Mais voilà que ce novice de Nkodo Si Tony « ose » remettre ça en question. Cette outrecuidance s’avère payante. Elle est porteuse d’une nouvelle révolution dans le bikutsi. Exit la guitare solo prépondérante. Le synthétiseur de Breuk’s fera l’affaire, appuyé par les claviers du brillant Joseph Bewuni (Biba bi Nfana). Ça donne un son inédit, d’une pureté et d’une puissance étonnantes. Et la finesse de la guitare rythmique de Nkodo Si Tony, héritée du makossa, est la cerise sur le gâteau. Le cocktail est explosif. Le succès au rendez-vous. D’autant plus que Nkodo Si Tony est une vraie bête de scène. Son pas de danse saccadé, associé à son sens aigu de l’animation, fait d’onomatopées et de cris de ralliement comme le fameux « Au village ! », cultivent un énorme capital sympathie. La musique, entraînante à souhait, remplit systématiquement les pistes de danse. Et voilà le « villageois » affectueux qui devient superstar, en un tour de main.
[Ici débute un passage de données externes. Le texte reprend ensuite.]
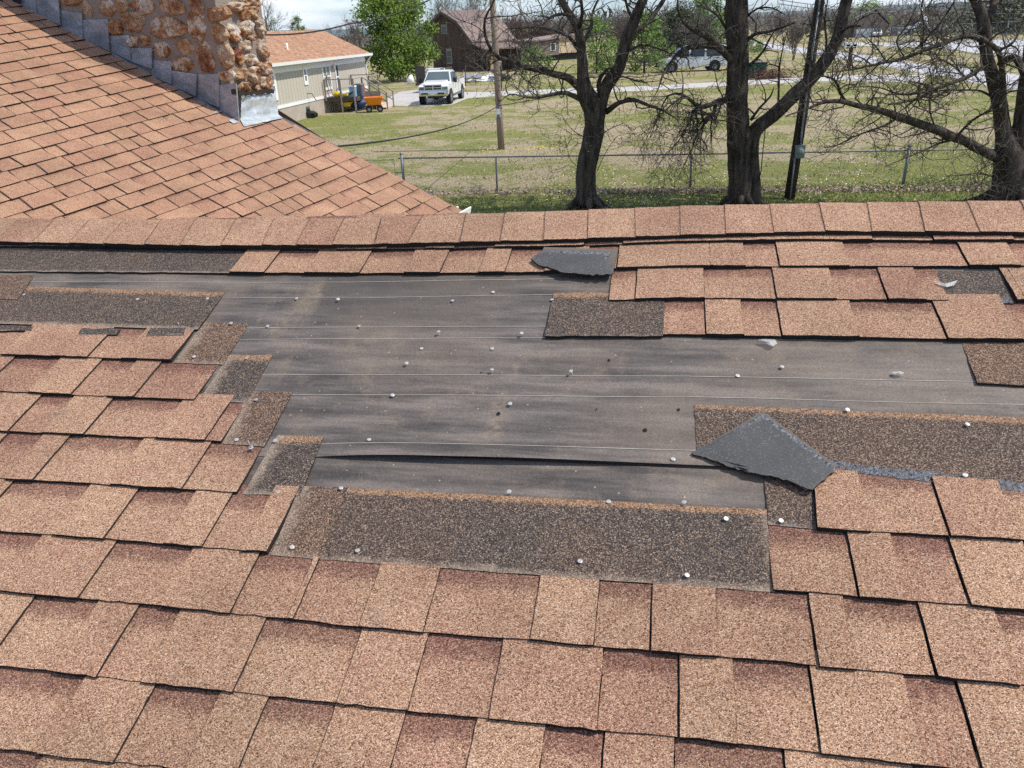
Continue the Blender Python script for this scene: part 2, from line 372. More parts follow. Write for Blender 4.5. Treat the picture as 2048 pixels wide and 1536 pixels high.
M_carwhite = car_paint('white_car_paint', (0.80, 0.81, 0.81))
M_carsilver = car_paint('grey_car_paint', (0.40, 0.42, 0.44))
def glass_mat(name, c, rough=0.08):
    t = NT(name, rough, 0.6); t.color(t.mix(t.noise(1.3, 3), tuple(x * 0.7 for x in c), tuple(x * 1.3 for x in c))); return t.mat
M_glass = glass_mat('tinted_glass', (0.035, 0.045, 0.05))
M_wind = glass_mat('windscreen', (0.10, 0.14, 0.15))
M_pane = glass_mat('window_pane', (0.24, 0.27, 0.25), 0.12)
M_paned = glass_mat('dark_window_pane', (0.05, 0.075, 0.06), 0.1)
def wood_mat(name, a, b, sc=(1, 1, 0.12), s=8.0):
    t = NT(name, 0.85, 0.2); f = t.noise(s, 6, 0.65, t.mapped(sc)); t.color(t.mix(t.sep(t.ramp(f, [(0.32, 0), (0.68, 1)])), a, b)); t.bump(f, 0.01, 0.6); return t.mat
M_deck = wood_mat('weathered_deck', (0.055, 0.045, 0.04), (0.12, 0.10, 0.09), (0.3, 3, 3))
M_rail = wood_mat('weathered_rail', (0.24, 0.20, 0.17), (0.42, 0.36, 0.31))
M_newwood = wood_mat('pale_lumber', (0.55, 0.40, 0.30), (0.72, 0.58, 0.46))
M_pole = wood_mat('pole_wood', (0.17, 0.13, 0.10), (0.36, 0.29, 0.23), (1, 1, 0.05), 11)
M_poledark = wood_mat('creosote_pole', (0.022, 0.017, 0.014), (0.075, 0.055, 0.042), (1, 1, 0.05), 12)
M_barn = wood_mat('barn_board', (0.035, 0.026, 0.022), (0.125, 0.082, 0.060), (3.0, 3.0, 0.10), 2.2)
M_tanroof = granule('granule_tan_far', False, 90.0)
# ------------------------------------------------------------------ the setting
rng = random.Random(7)
def ground_mat():
    t = NT('yard_ground', 0.95, 0.15)
    big = t.noise(0.16, 6, 0.62); mid = t.noise(0.55, 6, 0.66, t.mapped((0.9, 1.0, 1))); fine = t.noise(3.6, 8, 0.78); fin2 = t.noise(13, 6, 0.8)
    green = t.mix(fine, (0.135, 0.155, 0.040), (0.29, 0.285, 0.10))
    dry = t.mix(fine, (0.255, 0.205, 0.125), (0.47, 0.395, 0.26))
    k = t.math('ADD', t.math('MULTIPLY', big, 0.75), t.math('ADD', t.math('MULTIPLY', mid, 0.85), t.math('MULTIPLY', fine, 0.6)))
    k = t.math('SUBTRACT', k, t.math('MULTIPLY', t.attr('lush'), 0.17))
    f = t.ramp(k, [(0.80, 0.0), (0.98, 0.62), (1.0, 0.66)])
    f2 = t.ramp(t.math('SUBTRACT', k, 0.06), [(0.92, 0.0), (1.12, 1.0)])
    c = t.mix(t.sep(f2), green, dry)
    c = t.mix(1.0, c, t.ramp(fin2, [(0.34, 0.35), (0.5, 1.0), (0.66, 1.75)]), 'MULTIPLY')
    t.color(c); b = t.bump(fine, 0.12, 0.8); t.bump(fin2, 0.05, 0.8, b); return t.mat
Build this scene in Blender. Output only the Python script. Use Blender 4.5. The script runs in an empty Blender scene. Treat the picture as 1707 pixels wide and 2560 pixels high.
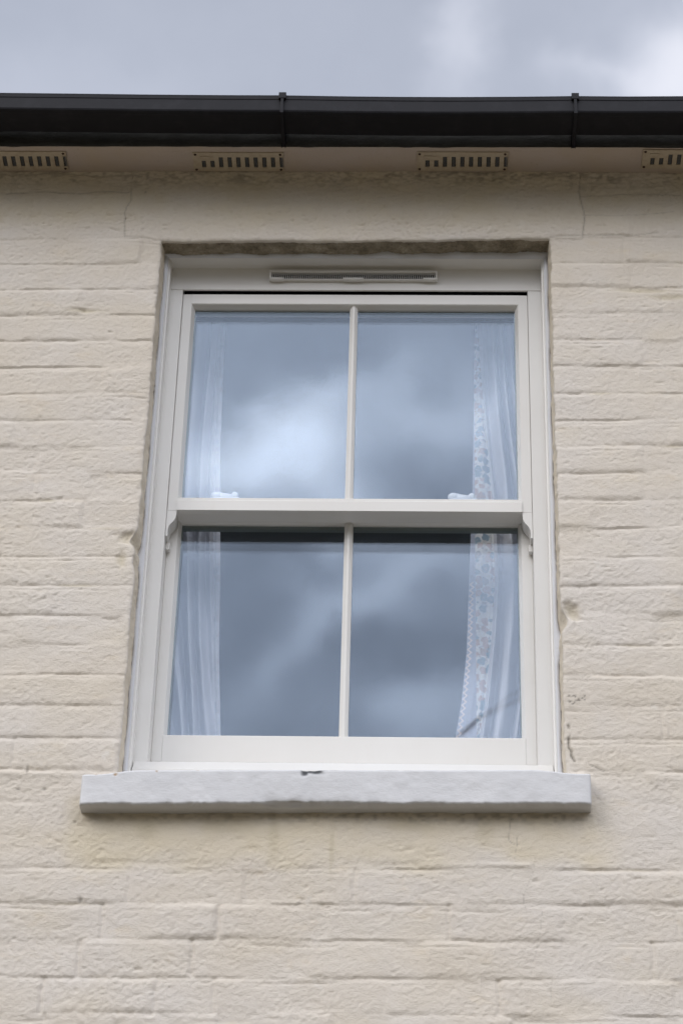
import bpy, bmesh, math, random
import numpy as np
from mathutils import Matrix, Vector
R_ = math.radians
SC = bpy.context.scene
COL = SC.collection
random.seed(7)

# ------------------------------------------------------------------ camera
cam_d = bpy.data.cameras.new("camera")
cam = bpy.data.objects.new("camera", cam_d); COL.objects.link(cam)
cam_d.sensor_fit = 'VERTICAL'; cam_d.sensor_height = 36.0
cam_d.lens = 6279.0 / 2560.0 * 36.0
cam_d.clip_start = 0.05; cam_d.clip_end = 3000
cam.matrix_world = Matrix(((0.99944567, -0.00630709, 0.03268904, 0.18279),
                           (0.02354592, -0.56024079, -0.82799508, -4.63),
                           (0.02353597, 0.82830579, -0.55978173, 1.6),
                           (0, 0, 0, 1)))
cam_d.dof.use_dof = True; cam_d.dof.focus_distance = 5.62; cam_d.dof.aperture_fstop = 7.0
SC.camera = cam

# ------------------------------------------------------------------ exposure
SC.view_settings.view_transform = 'Standard'; SC.view_settings.look = 'None'
SC.view_settings.exposure = 0.07; SC.view_settings.gamma = 1.0
SC.view_settings.use_curve_mapping = False
SC.cycles.transparent_max_bounces = 24; SC.cycles.max_bounces = 10
SC.cycles.diffuse_bounces = 5; SC.cycles.glossy_bounces = 6
SC.cycles.sample_clamp_indirect = 8.0

# ------------------------------------------------------------------ world: overcast, broken cloud
SUN_EL, SUN_AZ = 34.0, -47.0          # behind the photographer, well to the left, behind thin cloud
world = bpy.data.worlds.new("World"); SC.world = world; world.use_nodes = True
wn = world.node_tree; wn.nodes.clear()
def W(t, **kw):
    n = wn.nodes.new(t)
    for k, v in kw.items(): setattr(n, k, v)
    return n
def wl(a, b): wn.links.new(a, b)
def wm(op, a, b=None, c=None, clamp=False):
    n = W('ShaderNodeMath', operation=op); n.use_clamp = clamp
    for i, q in enumerate((a, b, c)):
        if q is None: continue
        if isinstance(q, (int, float)): n.inputs[i].default_value = q
        else: wl(q, n.inputs[i])
    return n.outputs[0]
tc = W('ShaderNodeTexCoord'); dirv = tc.outputs['Generated']
def wnoise(scale, detail=4, rough=.55, off=0., vec=None):
    m = W('ShaderNodeVectorMath', operation='ADD'); wl(vec or dirv, m.inputs[0]); m.inputs[1].default_value = (off, off*.7, off*1.3)
    n = W('ShaderNodeTexNoise'); n.inputs['Scale'].default_value = scale; n.inputs['Detail'].default_value = detail
    n.inputs['Roughness'].default_value = rough; wl(m.outputs[0], n.inputs['Vector']); return n
# warp the direction so the cloud edges are ragged
wp = wnoise(14, 5, .5, 3.1)
ws = W('ShaderNodeVectorMath', operation='SUBTRACT'); wl(wp.outputs['Color'], ws.inputs[0]); ws.inputs[1].default_value = (.5, .5, .5)
wsc = W('ShaderNodeVectorMath', operation='SCALE'); wl(ws.outputs[0], wsc.inputs[0]); wsc.inputs['Scale'].default_value = .085
wad = W('ShaderNodeVectorMath', operation='ADD'); wl(dirv, wad.inputs[0]); wl(wsc.outputs[0], wad.inputs[1])
sep = W('ShaderNodeSeparateXYZ'); wl(wad.outputs[0], sep.inputs[0])
sep0 = W('ShaderNodeSeparateXYZ'); wl(dirv, sep0.inputs[0])
ay = wm('MAXIMUM', wm('ABSOLUTE', sep.outputs[1]), .08)
cmb = W('ShaderNodeCombineXYZ'); wl(wm('DIVIDE', sep.outputs[0], ay), cmb.inputs[0]); wl(wm('DIVIDE', sep.outputs[2], ay), cmb.inputs[1])
def blob(a, e, sa, se, rot, amp):
    mp = W('ShaderNodeMapping', vector_type='TEXTURE'); wl(cmb.outputs[0], mp.inputs[0])
    mp.inputs['Location'].default_value = (a, e, 0); mp.inputs['Rotation'].default_value = (0, 0, R_(rot)); mp.inputs['Scale'].default_value = (sa, se, 1)
    d = W('ShaderNodeVectorMath', operation='DOT_PRODUCT'); wl(mp.outputs[0], d.inputs[0]); wl(mp.outputs[0], d.inputs[1])
    return wm('MULTIPLY', wm('EXPONENT', wm('MULTIPLY', d.outputs['Value'], -1.0)), amp)
def total(base, blobs):
    t = base
    for b in blobs: t = wm('ADD', t, blob(*b))
    return t
fine = wm('MULTIPLY_ADD', wnoise(16, 6, .55, 9.).outputs['Fac'], .9, -.45)
broad = wm('MULTIPLY_ADD', wnoise(2.2, 5, .55, 1.7).outputs['Fac'], 1.5, -.75)
# rear sky (seen mirrored in the window): a = x/|y|, e = z/|y|
REAR = [(-.076, .700, .040, .028, 10, 1.35), (-.035, .732, .042, .015, 30, .42), (.022, .752, .035, .020, 20, .42),
        (-.045, .668, .05, .012, 8, .22), (0.0, .80, .12, .03, 0, .08), (-.097, .729, .014, .010, 0, -.22), (.012, .690, .030, .022, 0, -.30),
        (-.09, .60, .045, .04, 0, -.26), (-.03, .602, .05, .035, -20, -.16), (-.022, .644, .050, .014, 40, .30), (-.055, .607, .05, .013, 50, .26),
        (.012, .612, .035, .030, 0, -.30), (0.0, .572, .020, .022, 0, .36), (.03, .66, .03, .02, 0, .04), (-.055, .56, .05, .012, 0, -.10), (-.06, .64, .05, .014, 10, -.06)]
FRONT = [(.145, .968, .045, .05, -25, .26), (.032, .985, .014, .050, -14, .12), (-.05, 1.03, .08, .012, 0, -.02), (.10, .95, .03, .015, 0, .10), (-.20, .96, .08, .03, 0, .03)]
rear = wm('ADD', total(wm('MULTIPLY_ADD', fine, .60, .92), REAR), wm('MULTIPLY', broad, .15))
front = wm('ADD', total(wm('MULTIPLY_ADD', fine, .09, .40), FRONT), wm('MULTIPLY', broad, .04))
mr = W('ShaderNodeMapRange', interpolation_type='SMOOTHSTEP'); wl(sep0.outputs[1], mr.inputs[0])
mr.inputs[1].default_value = .35; mr.inputs[2].default_value = -.35
REAR_GAIN, FRONT_GAIN = 2.1, 1.14
bri = W('ShaderNodeMix', data_type='FLOAT'); wl(mr.outputs[0], bri.inputs[0]); wl(wm('MULTIPLY', front, FRONT_GAIN), bri.inputs[2]); wl(wm('MULTIPLY', rear, REAR_GAIN), bri.inputs[3])
# sky shaped by height: mid-height glow added, horizon darkened, to set the wall shading
zz_ = wm('MAXIMUM', sep0.outputs[2], 0.0)
ring = wm('EXPONENT', wm('MULTIPLY', wm('POWER', wm('ABSOLUTE', wm('DIVIDE', wm('SUBTRACT', zz_, .5), .28)), 2.0), -1.0))
el_f = wm('ADD', wm('MULTIPLY_ADD', wm('POWER', zz_, 2.0), 1.1, .10), wm('MULTIPLY', ring, .95))
hz = W('ShaderNodeMapRange', interpolation_type='SMOOTHSTEP'); wl(sep0.outputs[2], hz.inputs[0]); hz.inputs[1].default_value = .02; hz.inputs[2].default_value = .42; hz.inputs[3].default_value = .04
bri = wm('MULTIPLY', wm('MULTIPLY', wm('MAXIMUM', bri.outputs[0], .05), el_f), hz.outputs[0])
tint = W('ShaderNodeValToRGB')   # cloud tint follows thickness: blue-grey when thin and dark, near white when bright
tm = W('ShaderNodeMix', data_type='FLOAT'); wl(mr.outputs[0], tm.inputs[0]); wl(wm('MULTIPLY', front, 1.25), tm.inputs[2]); wl(wm('MULTIPLY', rear, .52), tm.inputs[3])
wl(tm.outputs[0], tint.inputs[0])
tint.color_ramp.elements[0].position = .30; tint.color_ramp.elements[0].color = (.84, .94, 1.17, 1)
tint.color_ramp.elements[1].position = .95; tint.color_ramp.elements[1].color = (.98, .98, 1.05, 1)
tw = W('ShaderNodeMix', data_type='RGBA'); wl(wm('MULTIPLY', mr.outputs[0], .52), tw.inputs[0]); wl(tint.outputs[0], tw.inputs[6]); tw.inputs[7].default_value = (1.0, .975, .96, 1)
cb = W('ShaderNodeBackground'); wl(tw.outputs[2], cb.inputs[0]); wl(bri, cb.inputs[1])
sky = W('ShaderNodeTexSky', sky_type='NISHITA'); sky.sun_disc = False
sky.sun_elevation = R_(SUN_EL); sky.sun_rotation = R_(180 + SUN_AZ)
nb = W('ShaderNodeBackground'); wl(sky.outputs[0], nb.inputs[0]); nb.inputs[1].default_value = .08
mx = W('ShaderNodeMixShader'); mx.inputs[0].default_value = .9; wl(nb.outputs[0], mx.inputs[1]); wl(cb.outputs[0], mx.inputs[2])
wo = W('ShaderNodeOutputWorld'); wl(mx.outputs[0], wo.inputs[0])

# ------------------------------------------------------------------ sun through cloud
sd = bpy.data.lights.new("sun", 'SUN'); sd.energy = .85; sd.angle = R_(30); sd.color = (1, .93, .84)
so = bpy.data.objects.new("sun", sd); COL.objects.link(so)
az, el = R_(SUN_AZ), R_(SUN_EL)
tosun = Vector((math.sin(az) * math.cos(el), -math.cos(az) * math.cos(el), math.sin(el)))
so.rotation_euler = tosun.to_track_quat('Z', 'Y').to_euler()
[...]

La recette produit deux autres albums de haute facture. « 100° de bikutsi à l’ombre » et son tube « Dolo Eibè » rapportent à Nkodo Si Tony un deuxième disque de l’année successif en 1989. Puis « Face à face » lui ouvre les portes du succès international l’année suivante. On y retrouve entre autres, le chef d’œuvre « Essingan y’Africa ». Le phénomène camerounais fait irruption dans les hits parades parisiens, dont le mythique Canal Tropical, véritable carrefour des musiques afro-caribéennes sur Radio France Internationale. Tous les ingrédients sont alors réunis pour bâtir la légende de Nkodo Si Tony.